As for my alterations? I am going to figure out how to raise that shelf to fit more evenly with the bottom of the fan. Right now it's about 4" too low. I am also going to drill a hook  or a cup holder in there, either on the door or on the side to hold my spray gun when I'm turning a pot over or getting more glaze.

As for my Spray Booth Blues? I think I've rocked them right out of here, though I'll be sure to let you know after I've actually gotten in there and used the dang thing!!


Liam Manning said...

Thanks so much for your post, I found it super helpful! My friend has been wondering about spray booths in san jose and I wanted to learn more about them. Do you know about how much they cost? I'd appreciate any feedback you have, thanks!

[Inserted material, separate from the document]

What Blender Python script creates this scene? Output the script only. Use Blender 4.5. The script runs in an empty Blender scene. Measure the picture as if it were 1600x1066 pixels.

Zephyr Valley Pottery said...

Hi Liam, sorry I'm late! Ran straight into busy holiday rush then a bout with pneumonia. Ick. Anyway, better now and back to work, so I wanted to answer your question.
I made this booth out of the least expensive parts I could buy. The outer shell, or booth part, is a plastic put-it-together-yourself storage unit from Lowes, I think it was about $120. The only other purchases I made were a cheap box fan, less than $10, and a large furnace filter that could be washed/sprayed down between glazing sessions. A correctly chosen respirator for super fine particles is also a must, because even tho most of the spray goes out the window via the box fan, some of it still hangs out in the air. Also making sure that any blow back is blocked is huge.
Thanks so much for reading, and I hope that helps!